Katie Gordon, “Responding to National Crises and Campus Climate with Interfaith Action”
An increasingly frequent reality of higher education includes responding to national events and crises in a way that promotes more inclusive climates on our own campuses. From hate crimes committed against religious minorities to immigrants and refugees being discriminated against based on religious identity, these national and international headlines affect students on campuses in deeply personal ways. What models of interfaith action can be used to help respond to national crises while benefiting campus climate? How can we both respond to immediate needs while playing the long game of creating an inclusive environment for all? This session will share promising practices and provide space to explore various models of response.

Jasmine Pulce, “Campus Ministry Partnerships: Engaging Multicultural Affairs”

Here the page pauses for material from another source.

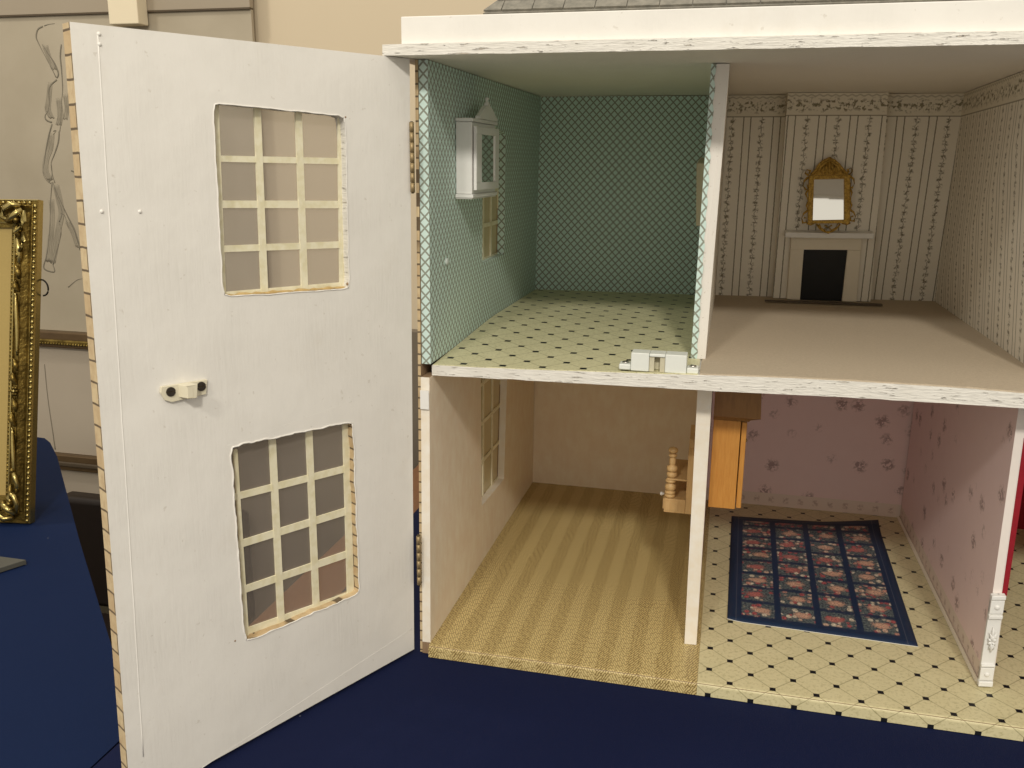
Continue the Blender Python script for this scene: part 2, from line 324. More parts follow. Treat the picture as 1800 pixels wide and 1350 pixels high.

Looking to strengthen the relationship between your campus ministry office and the multicultural office? Interested in engaging more underrepresented students in your campus ministry programs? Join this session to explore a variety of collaborative initiatives and promising practices. There will also be a small group discussion, covering such topics as: Interfaith/affinity group retreats; coalition building/support; Heritage & History Month event/program collaboration; and Advocacy/Social Justice. We may also touch on such promising practices as: adding campus ministry to the same unit as Multicultural Affairs; peer advocate positions; and funding support for religious affinity groups.